§ Request
Lines after the one containing "PI = math.pi" are to be omitted; print exactly each line from the start of the records up to and including it.

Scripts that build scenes
◇ ◇ ◇ ◇ ◇ ◇ ◇
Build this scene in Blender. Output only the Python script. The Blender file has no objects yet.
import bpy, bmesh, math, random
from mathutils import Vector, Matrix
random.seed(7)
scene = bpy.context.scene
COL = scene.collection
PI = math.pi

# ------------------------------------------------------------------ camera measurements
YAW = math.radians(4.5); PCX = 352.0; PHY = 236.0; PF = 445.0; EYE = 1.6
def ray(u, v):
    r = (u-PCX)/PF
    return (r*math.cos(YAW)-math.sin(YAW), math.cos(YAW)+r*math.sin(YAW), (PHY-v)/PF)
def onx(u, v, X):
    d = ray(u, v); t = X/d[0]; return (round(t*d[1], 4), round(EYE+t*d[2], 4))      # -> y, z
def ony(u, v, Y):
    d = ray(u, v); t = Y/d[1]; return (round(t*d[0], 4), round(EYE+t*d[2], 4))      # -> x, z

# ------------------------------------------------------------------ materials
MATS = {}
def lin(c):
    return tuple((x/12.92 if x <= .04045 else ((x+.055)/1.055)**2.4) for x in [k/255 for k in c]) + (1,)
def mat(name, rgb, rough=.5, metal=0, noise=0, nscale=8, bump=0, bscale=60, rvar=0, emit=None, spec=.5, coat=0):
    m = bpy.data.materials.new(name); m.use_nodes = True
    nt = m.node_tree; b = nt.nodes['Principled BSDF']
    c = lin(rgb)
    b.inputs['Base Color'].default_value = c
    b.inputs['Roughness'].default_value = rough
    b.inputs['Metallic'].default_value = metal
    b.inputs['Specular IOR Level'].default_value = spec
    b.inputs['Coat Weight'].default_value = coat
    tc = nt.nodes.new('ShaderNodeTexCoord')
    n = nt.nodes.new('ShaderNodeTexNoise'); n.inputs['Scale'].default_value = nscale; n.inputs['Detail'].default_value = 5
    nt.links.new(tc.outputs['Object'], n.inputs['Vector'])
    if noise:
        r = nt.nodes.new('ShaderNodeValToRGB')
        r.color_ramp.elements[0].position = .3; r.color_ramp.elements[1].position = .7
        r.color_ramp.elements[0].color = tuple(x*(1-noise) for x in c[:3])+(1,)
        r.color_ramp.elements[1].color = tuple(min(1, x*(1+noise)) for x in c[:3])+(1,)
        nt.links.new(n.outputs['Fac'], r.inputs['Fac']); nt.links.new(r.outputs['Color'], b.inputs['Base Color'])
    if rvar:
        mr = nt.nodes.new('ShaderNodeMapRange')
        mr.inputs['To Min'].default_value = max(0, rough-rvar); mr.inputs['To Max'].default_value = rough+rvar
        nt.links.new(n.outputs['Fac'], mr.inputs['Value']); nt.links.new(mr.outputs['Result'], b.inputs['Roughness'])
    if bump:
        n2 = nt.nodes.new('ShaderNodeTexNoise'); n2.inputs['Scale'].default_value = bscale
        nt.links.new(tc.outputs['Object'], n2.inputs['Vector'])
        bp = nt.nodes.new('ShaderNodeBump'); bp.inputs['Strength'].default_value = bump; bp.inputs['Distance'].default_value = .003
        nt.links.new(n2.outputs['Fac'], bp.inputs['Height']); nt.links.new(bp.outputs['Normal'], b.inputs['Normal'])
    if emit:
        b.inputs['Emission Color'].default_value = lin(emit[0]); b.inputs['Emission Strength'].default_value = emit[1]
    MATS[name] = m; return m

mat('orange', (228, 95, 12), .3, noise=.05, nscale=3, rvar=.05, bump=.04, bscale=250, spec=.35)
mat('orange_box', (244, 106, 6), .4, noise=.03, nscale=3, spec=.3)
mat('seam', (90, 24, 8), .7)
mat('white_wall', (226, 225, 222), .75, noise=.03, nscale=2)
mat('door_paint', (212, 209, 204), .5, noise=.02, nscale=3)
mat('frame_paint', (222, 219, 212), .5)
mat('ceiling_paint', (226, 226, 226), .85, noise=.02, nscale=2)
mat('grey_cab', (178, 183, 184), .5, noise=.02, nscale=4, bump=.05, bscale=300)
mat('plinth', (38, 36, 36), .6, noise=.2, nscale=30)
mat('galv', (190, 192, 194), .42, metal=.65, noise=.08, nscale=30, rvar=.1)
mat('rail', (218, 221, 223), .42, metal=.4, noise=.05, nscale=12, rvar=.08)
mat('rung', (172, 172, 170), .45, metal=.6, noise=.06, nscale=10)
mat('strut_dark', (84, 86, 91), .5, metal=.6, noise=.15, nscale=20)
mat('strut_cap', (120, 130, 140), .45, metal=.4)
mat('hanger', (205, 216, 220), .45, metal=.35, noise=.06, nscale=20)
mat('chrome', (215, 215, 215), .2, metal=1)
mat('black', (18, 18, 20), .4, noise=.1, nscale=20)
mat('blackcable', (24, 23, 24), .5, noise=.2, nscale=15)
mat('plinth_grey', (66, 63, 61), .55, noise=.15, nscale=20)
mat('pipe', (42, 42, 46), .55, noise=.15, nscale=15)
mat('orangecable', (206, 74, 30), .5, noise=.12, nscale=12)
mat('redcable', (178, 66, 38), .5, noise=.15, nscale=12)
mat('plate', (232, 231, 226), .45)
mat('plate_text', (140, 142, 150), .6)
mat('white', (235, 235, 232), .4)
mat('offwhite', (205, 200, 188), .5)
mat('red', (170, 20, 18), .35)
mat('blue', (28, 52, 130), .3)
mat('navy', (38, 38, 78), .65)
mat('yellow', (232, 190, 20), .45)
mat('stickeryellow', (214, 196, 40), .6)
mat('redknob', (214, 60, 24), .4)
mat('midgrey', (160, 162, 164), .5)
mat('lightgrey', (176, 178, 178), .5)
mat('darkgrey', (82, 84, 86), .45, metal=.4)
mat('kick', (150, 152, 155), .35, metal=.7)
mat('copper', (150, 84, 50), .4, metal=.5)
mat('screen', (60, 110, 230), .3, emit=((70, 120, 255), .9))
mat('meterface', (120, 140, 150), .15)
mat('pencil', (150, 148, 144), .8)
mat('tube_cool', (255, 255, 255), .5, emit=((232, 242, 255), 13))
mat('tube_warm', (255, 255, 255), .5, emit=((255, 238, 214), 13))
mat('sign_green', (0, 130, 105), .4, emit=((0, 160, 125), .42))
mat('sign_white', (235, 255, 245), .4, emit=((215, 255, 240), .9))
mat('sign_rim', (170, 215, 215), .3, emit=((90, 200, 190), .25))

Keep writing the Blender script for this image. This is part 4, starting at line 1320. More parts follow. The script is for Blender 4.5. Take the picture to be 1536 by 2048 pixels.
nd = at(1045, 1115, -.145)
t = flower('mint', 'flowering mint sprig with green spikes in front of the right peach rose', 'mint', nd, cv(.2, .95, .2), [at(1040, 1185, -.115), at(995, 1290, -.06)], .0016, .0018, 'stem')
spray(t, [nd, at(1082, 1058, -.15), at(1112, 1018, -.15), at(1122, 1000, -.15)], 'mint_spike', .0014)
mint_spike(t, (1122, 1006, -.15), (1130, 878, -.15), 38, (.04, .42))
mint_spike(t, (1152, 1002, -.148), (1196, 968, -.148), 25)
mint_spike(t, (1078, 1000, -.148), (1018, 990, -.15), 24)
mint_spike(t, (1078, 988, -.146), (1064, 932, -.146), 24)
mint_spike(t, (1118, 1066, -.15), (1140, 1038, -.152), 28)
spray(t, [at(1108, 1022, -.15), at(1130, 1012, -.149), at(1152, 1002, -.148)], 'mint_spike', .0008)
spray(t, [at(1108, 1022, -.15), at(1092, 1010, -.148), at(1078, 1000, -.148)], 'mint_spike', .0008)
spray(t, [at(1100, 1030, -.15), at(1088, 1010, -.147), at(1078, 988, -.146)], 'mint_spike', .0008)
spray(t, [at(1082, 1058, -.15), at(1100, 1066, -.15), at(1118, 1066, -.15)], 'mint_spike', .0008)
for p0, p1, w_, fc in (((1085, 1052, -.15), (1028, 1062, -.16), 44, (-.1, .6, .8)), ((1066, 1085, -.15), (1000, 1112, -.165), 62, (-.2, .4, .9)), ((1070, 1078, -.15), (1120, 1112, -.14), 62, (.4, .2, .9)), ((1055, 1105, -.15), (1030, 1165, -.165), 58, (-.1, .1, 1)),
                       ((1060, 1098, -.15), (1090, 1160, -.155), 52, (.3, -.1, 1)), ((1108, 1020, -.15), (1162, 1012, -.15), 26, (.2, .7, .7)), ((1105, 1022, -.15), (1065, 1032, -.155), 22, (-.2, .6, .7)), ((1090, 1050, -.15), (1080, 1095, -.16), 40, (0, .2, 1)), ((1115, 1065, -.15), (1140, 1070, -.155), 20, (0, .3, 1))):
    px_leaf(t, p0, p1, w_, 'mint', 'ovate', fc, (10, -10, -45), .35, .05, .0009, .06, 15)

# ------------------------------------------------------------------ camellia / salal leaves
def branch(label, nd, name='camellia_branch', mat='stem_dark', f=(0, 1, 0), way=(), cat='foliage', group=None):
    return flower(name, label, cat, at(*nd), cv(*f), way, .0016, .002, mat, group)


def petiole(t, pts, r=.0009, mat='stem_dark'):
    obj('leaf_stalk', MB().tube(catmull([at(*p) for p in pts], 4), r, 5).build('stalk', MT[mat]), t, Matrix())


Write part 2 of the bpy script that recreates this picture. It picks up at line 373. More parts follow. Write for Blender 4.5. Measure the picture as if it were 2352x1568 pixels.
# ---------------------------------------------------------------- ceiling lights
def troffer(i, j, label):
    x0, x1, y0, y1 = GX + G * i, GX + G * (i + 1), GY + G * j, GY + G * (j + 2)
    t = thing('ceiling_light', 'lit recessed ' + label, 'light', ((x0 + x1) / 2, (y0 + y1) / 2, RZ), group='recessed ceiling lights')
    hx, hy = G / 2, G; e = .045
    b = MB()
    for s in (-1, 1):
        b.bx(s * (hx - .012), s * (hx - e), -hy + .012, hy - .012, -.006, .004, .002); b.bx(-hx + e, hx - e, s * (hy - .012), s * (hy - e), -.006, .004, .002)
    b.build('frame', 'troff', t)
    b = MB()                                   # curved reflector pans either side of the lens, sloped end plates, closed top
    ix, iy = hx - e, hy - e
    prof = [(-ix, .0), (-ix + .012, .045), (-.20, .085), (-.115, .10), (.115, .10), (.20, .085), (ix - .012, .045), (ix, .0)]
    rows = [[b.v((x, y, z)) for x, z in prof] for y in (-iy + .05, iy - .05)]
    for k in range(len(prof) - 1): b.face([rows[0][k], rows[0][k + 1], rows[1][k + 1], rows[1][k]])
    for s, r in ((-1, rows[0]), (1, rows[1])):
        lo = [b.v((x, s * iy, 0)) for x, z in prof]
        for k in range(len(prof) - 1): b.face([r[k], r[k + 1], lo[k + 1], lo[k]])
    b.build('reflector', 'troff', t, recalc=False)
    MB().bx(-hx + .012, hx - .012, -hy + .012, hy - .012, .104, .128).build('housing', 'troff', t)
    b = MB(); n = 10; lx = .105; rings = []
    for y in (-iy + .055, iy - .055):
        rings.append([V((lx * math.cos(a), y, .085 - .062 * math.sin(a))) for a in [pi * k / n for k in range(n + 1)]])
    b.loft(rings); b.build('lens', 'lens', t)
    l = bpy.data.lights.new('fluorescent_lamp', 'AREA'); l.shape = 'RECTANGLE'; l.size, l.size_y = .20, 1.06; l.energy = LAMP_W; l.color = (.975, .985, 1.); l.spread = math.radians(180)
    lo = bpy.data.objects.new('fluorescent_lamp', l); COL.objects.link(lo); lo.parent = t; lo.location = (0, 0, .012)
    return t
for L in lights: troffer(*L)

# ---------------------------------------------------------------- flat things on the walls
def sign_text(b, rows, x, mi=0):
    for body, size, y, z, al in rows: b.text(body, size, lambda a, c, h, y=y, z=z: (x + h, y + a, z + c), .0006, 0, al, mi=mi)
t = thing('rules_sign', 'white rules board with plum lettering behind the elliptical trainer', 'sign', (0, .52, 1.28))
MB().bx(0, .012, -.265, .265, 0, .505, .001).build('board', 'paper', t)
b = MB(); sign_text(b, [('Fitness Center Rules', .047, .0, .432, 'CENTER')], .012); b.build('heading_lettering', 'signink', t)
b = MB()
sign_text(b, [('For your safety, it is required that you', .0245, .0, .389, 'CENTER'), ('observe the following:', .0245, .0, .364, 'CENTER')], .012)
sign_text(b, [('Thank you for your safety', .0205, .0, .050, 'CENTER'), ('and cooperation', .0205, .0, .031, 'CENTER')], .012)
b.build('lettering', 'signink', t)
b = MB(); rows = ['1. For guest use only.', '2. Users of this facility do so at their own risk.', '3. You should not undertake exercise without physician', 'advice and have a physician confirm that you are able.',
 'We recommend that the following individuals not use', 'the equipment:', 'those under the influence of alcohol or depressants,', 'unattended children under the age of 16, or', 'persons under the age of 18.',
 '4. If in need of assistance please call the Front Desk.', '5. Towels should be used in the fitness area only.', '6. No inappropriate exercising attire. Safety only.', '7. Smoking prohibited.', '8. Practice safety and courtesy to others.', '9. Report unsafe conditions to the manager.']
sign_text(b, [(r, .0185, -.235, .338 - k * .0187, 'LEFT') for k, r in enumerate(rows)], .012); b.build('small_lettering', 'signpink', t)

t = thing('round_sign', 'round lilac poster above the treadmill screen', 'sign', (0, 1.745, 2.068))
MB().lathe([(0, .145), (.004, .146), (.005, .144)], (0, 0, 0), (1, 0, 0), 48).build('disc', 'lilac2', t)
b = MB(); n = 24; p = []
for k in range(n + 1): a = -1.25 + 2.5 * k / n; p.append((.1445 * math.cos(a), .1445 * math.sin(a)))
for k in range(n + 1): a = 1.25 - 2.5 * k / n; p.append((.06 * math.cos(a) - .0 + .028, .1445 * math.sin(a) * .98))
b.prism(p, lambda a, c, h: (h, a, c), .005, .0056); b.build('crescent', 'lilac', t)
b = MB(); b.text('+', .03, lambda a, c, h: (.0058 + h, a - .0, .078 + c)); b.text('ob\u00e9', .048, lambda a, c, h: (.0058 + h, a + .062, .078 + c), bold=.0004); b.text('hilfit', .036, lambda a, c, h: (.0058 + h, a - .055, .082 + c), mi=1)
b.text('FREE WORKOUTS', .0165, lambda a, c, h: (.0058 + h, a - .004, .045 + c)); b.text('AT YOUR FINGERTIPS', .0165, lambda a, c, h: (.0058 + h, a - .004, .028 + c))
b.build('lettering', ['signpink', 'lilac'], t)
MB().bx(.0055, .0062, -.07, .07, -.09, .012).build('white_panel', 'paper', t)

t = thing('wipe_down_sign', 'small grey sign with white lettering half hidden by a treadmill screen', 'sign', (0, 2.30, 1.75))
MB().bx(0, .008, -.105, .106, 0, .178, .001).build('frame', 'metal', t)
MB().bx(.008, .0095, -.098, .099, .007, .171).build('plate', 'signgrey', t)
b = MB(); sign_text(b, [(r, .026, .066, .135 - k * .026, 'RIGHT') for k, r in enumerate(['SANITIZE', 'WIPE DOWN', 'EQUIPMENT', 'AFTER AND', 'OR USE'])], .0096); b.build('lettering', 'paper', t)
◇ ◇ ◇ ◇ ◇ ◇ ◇
§ Task output
Build this scene in Blender. Output only the Python script. The Blender file has no objects yet.
import bpy, bmesh, math, random
from mathutils import Vector, Matrix
random.seed(7)
scene = bpy.context.scene
COL = scene.collection
PI = math.pi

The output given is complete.